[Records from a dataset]
________________________________________
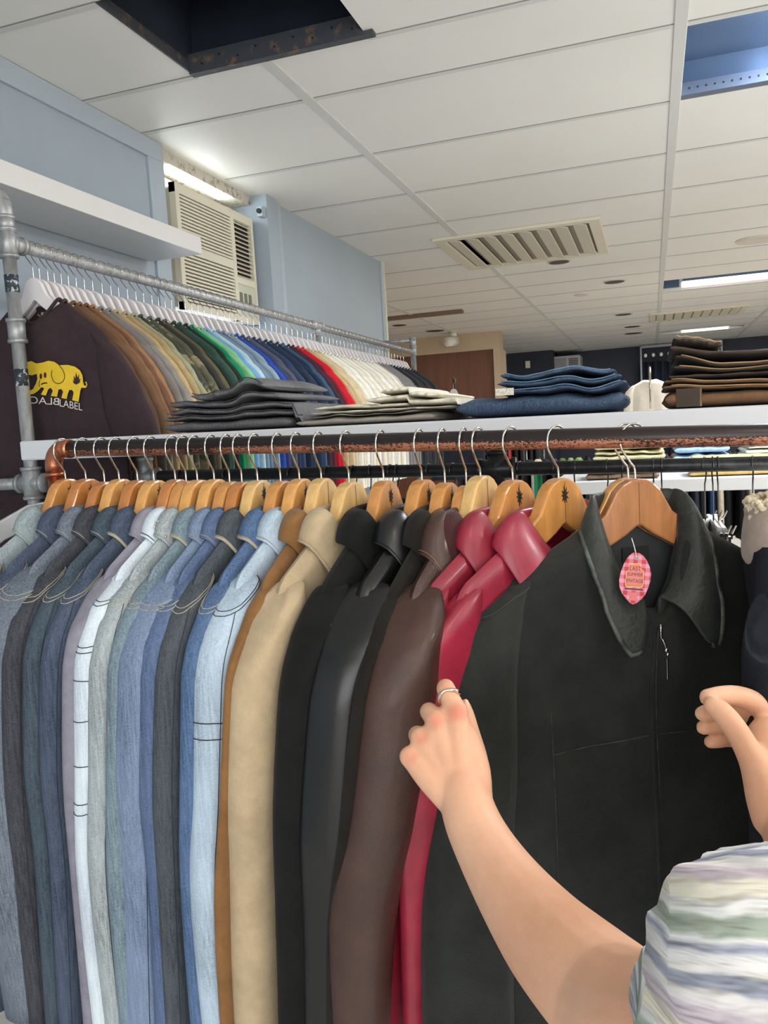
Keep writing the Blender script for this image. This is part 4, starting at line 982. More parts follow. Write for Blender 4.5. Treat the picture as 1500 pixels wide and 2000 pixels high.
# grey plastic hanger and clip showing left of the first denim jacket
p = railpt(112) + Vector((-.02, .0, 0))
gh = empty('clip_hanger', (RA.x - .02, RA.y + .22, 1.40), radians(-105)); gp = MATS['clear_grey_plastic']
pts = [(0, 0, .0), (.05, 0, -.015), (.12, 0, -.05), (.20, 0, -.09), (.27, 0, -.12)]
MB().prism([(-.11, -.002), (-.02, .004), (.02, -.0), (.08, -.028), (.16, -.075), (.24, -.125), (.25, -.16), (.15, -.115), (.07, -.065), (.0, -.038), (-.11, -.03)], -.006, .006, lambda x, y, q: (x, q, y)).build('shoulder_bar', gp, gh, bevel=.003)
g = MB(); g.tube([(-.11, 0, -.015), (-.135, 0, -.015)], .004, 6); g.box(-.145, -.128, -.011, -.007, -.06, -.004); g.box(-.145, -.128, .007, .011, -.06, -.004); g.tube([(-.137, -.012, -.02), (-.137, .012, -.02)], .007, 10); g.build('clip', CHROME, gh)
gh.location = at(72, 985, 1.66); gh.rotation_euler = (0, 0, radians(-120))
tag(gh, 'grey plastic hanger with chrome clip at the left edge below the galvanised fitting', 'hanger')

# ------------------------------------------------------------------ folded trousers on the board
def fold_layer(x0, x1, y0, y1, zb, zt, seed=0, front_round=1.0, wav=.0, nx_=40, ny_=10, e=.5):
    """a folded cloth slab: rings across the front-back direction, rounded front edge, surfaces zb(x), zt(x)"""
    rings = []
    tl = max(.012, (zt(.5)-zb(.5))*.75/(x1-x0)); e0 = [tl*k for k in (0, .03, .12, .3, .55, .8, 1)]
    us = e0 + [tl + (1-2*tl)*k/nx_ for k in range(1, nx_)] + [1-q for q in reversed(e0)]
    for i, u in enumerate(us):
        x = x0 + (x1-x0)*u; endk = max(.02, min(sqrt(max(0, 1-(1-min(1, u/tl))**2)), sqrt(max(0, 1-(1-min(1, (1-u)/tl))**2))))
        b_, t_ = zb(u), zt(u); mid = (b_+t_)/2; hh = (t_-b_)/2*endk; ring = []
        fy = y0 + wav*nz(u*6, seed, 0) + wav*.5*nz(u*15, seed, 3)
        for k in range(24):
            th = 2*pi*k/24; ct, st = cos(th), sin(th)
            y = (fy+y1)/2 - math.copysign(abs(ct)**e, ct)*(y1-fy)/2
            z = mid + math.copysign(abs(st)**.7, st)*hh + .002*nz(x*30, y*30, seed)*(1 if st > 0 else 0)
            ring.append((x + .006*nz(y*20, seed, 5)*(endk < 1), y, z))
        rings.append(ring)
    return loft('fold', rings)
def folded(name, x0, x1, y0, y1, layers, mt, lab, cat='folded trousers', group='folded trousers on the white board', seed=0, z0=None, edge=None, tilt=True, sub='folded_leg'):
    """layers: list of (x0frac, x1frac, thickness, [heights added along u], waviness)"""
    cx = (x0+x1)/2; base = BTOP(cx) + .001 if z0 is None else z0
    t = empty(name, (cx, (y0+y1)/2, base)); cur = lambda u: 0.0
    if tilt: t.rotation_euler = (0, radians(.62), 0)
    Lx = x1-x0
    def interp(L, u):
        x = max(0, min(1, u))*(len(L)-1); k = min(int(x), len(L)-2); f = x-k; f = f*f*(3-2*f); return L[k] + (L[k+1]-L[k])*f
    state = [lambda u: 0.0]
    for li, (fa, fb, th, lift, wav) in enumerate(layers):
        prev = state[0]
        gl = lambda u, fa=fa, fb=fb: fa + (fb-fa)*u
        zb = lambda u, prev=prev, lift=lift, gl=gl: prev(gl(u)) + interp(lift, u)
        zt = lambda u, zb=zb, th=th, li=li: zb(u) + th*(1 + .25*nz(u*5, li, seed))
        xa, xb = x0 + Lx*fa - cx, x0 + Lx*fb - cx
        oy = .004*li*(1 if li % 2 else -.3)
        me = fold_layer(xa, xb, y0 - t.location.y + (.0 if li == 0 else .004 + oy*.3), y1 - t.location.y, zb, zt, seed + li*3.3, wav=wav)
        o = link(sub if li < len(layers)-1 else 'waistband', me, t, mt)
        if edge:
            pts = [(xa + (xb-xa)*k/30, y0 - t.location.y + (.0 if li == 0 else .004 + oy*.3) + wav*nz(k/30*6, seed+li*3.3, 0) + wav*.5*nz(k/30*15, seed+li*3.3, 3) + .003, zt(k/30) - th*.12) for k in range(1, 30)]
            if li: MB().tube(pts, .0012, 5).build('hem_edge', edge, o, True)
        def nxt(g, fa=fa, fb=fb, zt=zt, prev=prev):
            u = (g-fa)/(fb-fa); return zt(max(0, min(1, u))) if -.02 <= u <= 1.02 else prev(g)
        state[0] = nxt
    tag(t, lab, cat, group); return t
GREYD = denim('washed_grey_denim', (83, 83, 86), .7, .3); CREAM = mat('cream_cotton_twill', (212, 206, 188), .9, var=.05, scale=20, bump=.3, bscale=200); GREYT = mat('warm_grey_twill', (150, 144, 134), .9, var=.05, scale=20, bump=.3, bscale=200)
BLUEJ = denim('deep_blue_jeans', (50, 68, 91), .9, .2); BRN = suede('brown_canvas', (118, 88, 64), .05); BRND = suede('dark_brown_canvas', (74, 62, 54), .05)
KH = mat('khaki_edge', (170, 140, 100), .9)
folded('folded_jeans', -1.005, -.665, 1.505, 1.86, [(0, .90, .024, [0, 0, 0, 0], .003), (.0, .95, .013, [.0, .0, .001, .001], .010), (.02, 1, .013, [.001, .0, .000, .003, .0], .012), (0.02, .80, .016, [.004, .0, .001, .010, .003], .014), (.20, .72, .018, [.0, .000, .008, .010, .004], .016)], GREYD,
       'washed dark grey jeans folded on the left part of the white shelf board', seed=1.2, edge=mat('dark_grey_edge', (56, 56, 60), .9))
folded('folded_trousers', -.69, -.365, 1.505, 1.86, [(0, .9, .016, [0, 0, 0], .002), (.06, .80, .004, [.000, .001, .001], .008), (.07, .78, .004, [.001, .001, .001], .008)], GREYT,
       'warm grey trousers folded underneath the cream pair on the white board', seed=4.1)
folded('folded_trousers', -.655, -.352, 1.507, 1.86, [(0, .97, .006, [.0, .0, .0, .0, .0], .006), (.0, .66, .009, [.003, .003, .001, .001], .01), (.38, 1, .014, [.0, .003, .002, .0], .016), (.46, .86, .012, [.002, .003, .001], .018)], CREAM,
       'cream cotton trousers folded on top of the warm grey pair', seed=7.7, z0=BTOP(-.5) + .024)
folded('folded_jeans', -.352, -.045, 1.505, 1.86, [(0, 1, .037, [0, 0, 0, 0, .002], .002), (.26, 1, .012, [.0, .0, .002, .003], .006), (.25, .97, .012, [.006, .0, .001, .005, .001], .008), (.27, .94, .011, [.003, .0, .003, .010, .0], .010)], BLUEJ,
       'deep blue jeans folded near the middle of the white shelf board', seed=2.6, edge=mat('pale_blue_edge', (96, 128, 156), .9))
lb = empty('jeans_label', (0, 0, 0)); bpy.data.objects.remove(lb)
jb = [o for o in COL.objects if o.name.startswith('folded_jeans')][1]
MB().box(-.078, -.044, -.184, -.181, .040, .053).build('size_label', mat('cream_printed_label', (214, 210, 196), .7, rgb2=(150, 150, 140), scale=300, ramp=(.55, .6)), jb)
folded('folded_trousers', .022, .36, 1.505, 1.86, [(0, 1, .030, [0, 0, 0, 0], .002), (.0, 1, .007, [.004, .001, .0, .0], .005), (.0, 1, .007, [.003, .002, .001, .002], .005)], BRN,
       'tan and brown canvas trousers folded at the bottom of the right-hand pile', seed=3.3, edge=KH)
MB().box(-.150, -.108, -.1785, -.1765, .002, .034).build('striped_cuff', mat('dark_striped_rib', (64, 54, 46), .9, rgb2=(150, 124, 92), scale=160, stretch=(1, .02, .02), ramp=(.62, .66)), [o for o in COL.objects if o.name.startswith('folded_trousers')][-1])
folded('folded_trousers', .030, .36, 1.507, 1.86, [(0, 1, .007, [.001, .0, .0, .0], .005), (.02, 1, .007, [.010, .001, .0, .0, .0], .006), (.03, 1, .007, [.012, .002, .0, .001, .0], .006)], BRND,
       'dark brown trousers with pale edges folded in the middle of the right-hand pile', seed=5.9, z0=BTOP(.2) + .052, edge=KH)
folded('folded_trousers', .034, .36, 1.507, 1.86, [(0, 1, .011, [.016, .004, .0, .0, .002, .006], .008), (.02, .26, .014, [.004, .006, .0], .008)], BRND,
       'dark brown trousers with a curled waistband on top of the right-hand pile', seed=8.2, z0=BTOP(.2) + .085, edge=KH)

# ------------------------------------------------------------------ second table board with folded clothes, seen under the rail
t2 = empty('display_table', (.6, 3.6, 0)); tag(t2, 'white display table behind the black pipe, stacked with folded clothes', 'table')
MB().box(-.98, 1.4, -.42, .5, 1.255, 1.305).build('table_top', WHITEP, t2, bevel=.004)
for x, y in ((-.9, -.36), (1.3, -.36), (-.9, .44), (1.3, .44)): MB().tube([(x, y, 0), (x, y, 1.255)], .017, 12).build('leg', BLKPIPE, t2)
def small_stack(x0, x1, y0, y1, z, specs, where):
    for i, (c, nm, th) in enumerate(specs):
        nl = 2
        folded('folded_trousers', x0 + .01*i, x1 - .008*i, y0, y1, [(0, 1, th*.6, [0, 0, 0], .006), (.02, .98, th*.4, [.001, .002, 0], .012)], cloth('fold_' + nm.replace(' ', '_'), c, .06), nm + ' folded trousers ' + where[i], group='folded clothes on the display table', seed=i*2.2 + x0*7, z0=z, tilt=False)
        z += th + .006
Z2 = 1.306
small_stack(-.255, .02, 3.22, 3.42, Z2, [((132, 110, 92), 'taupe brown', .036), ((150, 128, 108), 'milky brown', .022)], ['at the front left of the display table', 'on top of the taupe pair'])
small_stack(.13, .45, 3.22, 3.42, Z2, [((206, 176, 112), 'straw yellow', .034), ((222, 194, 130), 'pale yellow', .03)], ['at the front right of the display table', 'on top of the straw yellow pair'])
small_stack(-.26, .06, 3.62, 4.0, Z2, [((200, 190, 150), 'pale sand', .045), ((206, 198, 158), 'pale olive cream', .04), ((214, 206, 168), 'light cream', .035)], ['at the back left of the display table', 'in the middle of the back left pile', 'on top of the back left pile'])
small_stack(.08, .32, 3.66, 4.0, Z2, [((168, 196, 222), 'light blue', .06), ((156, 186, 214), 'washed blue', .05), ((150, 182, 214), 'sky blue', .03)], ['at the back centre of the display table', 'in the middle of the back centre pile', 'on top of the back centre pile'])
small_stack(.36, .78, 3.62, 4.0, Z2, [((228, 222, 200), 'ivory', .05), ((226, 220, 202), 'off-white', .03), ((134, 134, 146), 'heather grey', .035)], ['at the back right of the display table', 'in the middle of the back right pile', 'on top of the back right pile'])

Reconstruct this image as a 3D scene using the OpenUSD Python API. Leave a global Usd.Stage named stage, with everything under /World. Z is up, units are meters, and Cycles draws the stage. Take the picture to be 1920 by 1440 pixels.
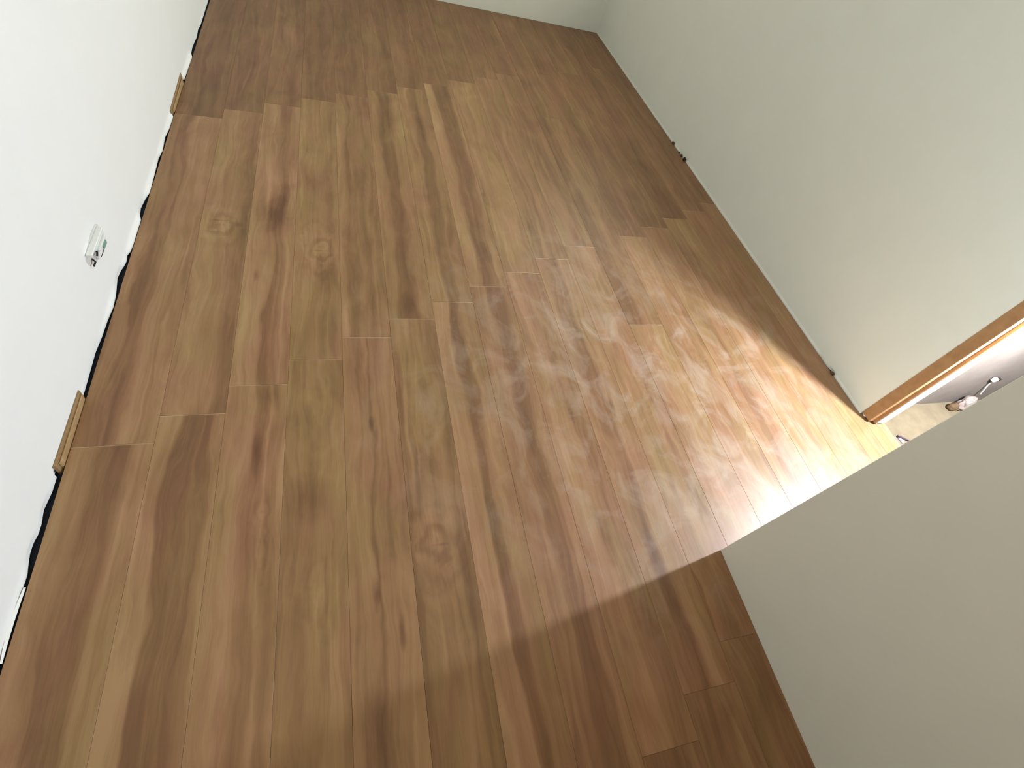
________________________________________
### [Direction]
Copy all lines above containing the string "part".

### [Exercise output]
Keep writing the Blender script for this image. This is part 4, starting at line 982. More parts follow. Write for Blender 4.5. Treat the picture as 1500 pixels wide and 2000 pixels high.
       'washed dark grey jeans folded on the left part of the white shelf board', seed=1.2, edge=mat('dark_grey_edge', (56, 56, 60), .9))